The case took wings as though it was as light as a feather. Flying through the air, daddy swerved the car to dodge the light blue bullet. It landed with a thump, rolling a couple of times before landing in the grass. "Stop," I screamed at daddy. "Let's get it." Knowing that you never pass by anything of worth, daddy pulled over onto the shoulder as we watched the car that once carried the case snug on its roof disappear into the horizon. It never slowed down; never paused. In my little girl mind, it was fate; the case was meant to be mine.
I bolted from the car as mama and daddy followed. I picked it up as if it were glass, taking care not to disturb what was inside. I held it tightly to my chest. I couldn't wait to open the latches to see what treasure was inside. For a split second, I felt sympathy for the lady who, around sunset, would discover she no longer had a traveling case and what was inside would be forever gone. That second passed, for now, whatever it was, was mine.
Mama grabbed it from me. "Get back in the car," she said.
I was devastated. I not only wanted, but I needed to see what was inside.
I sulked all the way to our cabin in Hiawassee. I pouted the entire night. Not once did mama open the case, or even offer to let me open it. It was a weekend of ignoring the case. I was mortified.
Sunday night, we loaded the car and traveled back home. The little blue case was shoved into the trunk, right beside my suitcase. "Open me. Open me." I couldn't stand it.
Before we went to bed that night, mama called me into her room and there it sat. On her bed. Top open. "Come look."
Inside was the most beautiful thing I had ever seen. Pastel pink. Chiffon. Ruffles. A long-flowing nightgown which I immediately held to my chest; it even had a little jacket. It whispered of a lady. In a pouch, lipsticks and powder, and even a mirror. I touched everything. I felt the softness between my fingers. All I had ever know was cotton; chiffon only lived in the movies.

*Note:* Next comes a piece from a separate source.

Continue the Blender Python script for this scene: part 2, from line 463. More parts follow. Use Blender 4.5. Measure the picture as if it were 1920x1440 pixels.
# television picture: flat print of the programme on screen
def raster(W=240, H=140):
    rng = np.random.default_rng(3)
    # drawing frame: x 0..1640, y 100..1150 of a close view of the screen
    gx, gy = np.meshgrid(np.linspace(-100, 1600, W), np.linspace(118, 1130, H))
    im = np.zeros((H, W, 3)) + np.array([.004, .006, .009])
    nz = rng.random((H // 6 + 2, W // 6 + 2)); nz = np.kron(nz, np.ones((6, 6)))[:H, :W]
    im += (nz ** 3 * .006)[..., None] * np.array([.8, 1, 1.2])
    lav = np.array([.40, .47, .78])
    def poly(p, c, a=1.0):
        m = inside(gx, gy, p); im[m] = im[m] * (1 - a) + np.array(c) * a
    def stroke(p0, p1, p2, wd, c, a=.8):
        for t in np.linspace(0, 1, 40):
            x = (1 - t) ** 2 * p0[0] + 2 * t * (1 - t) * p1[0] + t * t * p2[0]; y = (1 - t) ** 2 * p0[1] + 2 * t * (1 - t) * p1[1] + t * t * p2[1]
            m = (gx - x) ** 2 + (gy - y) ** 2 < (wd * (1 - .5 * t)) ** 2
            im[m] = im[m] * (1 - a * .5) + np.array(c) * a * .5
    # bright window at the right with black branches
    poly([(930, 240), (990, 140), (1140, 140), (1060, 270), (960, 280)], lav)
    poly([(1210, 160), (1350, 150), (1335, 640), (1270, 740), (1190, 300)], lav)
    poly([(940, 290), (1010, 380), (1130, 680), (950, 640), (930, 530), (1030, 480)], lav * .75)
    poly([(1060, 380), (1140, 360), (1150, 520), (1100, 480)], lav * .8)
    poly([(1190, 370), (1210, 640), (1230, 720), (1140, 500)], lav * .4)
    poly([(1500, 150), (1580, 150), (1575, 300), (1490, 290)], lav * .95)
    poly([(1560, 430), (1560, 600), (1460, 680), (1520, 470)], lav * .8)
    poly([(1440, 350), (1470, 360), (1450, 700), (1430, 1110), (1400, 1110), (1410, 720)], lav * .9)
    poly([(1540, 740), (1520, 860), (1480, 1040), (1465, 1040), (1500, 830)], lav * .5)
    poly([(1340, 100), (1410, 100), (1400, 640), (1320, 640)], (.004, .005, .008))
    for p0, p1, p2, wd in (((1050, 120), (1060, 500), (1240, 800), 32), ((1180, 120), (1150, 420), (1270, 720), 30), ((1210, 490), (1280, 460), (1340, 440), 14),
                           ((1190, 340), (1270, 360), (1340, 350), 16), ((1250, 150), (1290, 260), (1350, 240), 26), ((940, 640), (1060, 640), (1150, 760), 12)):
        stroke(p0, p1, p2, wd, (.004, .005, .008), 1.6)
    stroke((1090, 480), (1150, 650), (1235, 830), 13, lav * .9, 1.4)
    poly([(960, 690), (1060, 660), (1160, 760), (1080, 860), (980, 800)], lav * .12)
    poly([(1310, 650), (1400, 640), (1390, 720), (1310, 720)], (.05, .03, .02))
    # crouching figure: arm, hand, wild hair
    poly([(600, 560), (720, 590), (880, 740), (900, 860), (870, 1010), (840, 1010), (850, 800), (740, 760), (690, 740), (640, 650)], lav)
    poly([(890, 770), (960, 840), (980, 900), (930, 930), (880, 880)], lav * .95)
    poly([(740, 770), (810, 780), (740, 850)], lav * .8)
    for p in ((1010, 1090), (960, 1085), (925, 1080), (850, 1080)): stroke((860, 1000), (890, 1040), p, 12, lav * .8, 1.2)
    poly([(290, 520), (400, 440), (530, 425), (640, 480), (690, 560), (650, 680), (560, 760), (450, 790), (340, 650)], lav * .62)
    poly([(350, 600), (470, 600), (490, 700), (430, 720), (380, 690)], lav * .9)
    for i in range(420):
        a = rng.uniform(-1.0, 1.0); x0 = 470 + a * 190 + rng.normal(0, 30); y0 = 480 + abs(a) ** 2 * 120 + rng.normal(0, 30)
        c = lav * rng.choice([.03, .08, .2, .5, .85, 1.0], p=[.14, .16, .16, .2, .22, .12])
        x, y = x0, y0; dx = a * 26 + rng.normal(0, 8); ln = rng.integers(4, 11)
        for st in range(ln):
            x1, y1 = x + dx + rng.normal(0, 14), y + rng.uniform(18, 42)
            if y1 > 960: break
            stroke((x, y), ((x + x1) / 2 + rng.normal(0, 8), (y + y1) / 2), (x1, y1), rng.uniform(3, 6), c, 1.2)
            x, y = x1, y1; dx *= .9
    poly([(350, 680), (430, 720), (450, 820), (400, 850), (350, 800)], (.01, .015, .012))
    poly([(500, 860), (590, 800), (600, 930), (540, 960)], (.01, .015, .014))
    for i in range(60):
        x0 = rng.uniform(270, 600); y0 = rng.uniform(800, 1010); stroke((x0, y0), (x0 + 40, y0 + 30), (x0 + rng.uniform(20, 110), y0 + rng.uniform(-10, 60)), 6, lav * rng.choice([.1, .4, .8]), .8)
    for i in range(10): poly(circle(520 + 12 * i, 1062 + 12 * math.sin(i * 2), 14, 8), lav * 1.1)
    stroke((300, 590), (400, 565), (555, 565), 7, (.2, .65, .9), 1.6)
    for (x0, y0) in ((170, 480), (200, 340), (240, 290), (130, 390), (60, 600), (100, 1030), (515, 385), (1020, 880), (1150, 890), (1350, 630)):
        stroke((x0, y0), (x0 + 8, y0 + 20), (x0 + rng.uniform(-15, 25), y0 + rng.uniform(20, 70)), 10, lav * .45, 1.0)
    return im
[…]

That was the last time I saw its contents. The case was emptied and placed in the garage among things that were no longer needed. There it sat - on top of the pile - for the rest of my days.
Today, the case rests on top of other oddly shaped, nostalgic suitcases in my hallway. Every time I pass by, I remember the day it came into my life. The excitement that was born. The beauty and mystery it brought. I keep it as a reminder to keep that same childlike wonder inside me every single day. Granted, that's a stretch some days; but others, just seeing those silver latches makes me smile. I call it my "ten year old Grace Kelly moment." It was then I realized that suitcases + travel = chiffon. Who can deny that rationalization?